Many thanks to posters on this and other forums. Incredible amount of knowledge and lessons learned from those before us going through this process now. Shout out to wirediet.com and Art Cuesta for the high quality work on my Mustang donor engine harness. Everything was labeled for easy connections - especially marrying together the engine harness with the RF chassis harness. PCM reprogramming was done by Drag Radial Performance in Ocala, FL. Again, excellent work. I went with a new MN12 (Tbird/Cougar) cooling fan/shroud and a FFR radiator versus donor.
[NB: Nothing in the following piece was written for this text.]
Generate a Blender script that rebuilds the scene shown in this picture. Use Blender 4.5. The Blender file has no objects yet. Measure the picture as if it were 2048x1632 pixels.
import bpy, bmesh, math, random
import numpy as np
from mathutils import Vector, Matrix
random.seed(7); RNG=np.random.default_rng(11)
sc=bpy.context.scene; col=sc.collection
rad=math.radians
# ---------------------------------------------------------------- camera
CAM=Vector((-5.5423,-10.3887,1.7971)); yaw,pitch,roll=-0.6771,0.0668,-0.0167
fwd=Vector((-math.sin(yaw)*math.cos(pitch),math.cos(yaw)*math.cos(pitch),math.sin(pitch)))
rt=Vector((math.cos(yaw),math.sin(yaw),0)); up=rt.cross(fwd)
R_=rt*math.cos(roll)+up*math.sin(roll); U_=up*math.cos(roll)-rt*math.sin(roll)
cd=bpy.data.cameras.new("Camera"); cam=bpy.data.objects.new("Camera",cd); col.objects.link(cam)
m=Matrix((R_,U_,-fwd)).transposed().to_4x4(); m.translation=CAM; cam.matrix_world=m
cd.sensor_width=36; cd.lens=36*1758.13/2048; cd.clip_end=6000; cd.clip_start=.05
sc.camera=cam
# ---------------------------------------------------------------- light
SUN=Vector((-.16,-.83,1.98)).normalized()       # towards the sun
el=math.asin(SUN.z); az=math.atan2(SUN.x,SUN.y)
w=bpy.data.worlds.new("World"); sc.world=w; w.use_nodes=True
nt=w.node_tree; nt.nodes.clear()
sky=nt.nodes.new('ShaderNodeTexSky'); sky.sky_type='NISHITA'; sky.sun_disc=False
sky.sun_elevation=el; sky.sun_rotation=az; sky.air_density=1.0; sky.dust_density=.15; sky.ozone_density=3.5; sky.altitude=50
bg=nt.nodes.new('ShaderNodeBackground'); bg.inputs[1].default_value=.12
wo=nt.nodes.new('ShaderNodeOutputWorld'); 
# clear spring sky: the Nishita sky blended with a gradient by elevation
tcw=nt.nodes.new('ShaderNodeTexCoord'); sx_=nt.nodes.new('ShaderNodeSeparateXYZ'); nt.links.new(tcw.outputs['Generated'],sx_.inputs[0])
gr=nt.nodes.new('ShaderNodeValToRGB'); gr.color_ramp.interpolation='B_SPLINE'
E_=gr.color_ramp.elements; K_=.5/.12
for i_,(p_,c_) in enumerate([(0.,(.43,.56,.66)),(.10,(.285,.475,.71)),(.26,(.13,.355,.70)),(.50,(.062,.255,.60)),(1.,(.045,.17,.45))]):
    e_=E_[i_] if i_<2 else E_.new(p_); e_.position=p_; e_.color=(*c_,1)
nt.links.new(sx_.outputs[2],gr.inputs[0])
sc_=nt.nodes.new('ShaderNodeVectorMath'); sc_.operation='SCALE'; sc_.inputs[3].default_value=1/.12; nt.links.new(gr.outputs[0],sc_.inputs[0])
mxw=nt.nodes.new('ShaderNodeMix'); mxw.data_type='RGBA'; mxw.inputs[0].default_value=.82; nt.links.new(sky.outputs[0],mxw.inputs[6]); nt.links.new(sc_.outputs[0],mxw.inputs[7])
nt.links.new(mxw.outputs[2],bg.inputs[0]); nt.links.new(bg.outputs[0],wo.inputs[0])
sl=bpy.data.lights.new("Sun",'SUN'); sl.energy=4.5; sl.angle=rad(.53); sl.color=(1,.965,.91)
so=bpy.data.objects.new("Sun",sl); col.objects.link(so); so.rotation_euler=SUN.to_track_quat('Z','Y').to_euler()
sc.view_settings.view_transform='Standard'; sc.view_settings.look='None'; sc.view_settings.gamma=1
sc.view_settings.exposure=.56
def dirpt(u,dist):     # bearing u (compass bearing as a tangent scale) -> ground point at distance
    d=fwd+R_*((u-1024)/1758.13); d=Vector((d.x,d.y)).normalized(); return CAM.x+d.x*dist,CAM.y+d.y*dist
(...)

I must admit I used less donor parts than originally planned. 2017 IRS differential, PS rack, pedals, Hydroboost, fuel tank, engine, engine harness, engine PCM are about it. While I tried to harvest a lot of parts from salvage yards, they turned out not to be usable for a car I want to last for several years without maintenance. From the beginning, my motto has been that the journey is as exciting as the destination. So no regrets about not buying a complete kit.


One challenge I have is all the congestion near the passenger side A-pillar. Wiper, heater, and glovebox. My overzealous attitude to prove everybody wrong that it is difficult to package all of this in one area is catching up with me. Running the engine harness through the same area has made it impossible to install the windshield bolts when I get to that stage. The ffmetal firewall forward kit allowed the glovebox and heater to work together. I did cut 1/2” of depth out of the heater box to make it fit. I think if I find a different routing for the engine harness and make the wiper motor easily installed after the body and windshield are on, I will be ok. The 97 PCM is not waterproof, so I still need the PCM inside where water can’t get to it. To reroute the engine harness, I am considering cutting a hole in the top of the passenger foot box. Not sure if anyone else has done this, but I still need to think about the negative consequences of this.


All in all, I am happy with my progress. Ok, more on the first start. I was surprised how quick it fired up after cranking the engine. One suggestion for those about to do your first start. If you have a fuel injection system and have access to a fuel rail pressure gauge with a bleed button, bleed off all the air in the fuel lines. I have seen some videos of builders crank their engine for 30-45 seconds before it would fire. Trust me, bleeding the air makes it so much easier.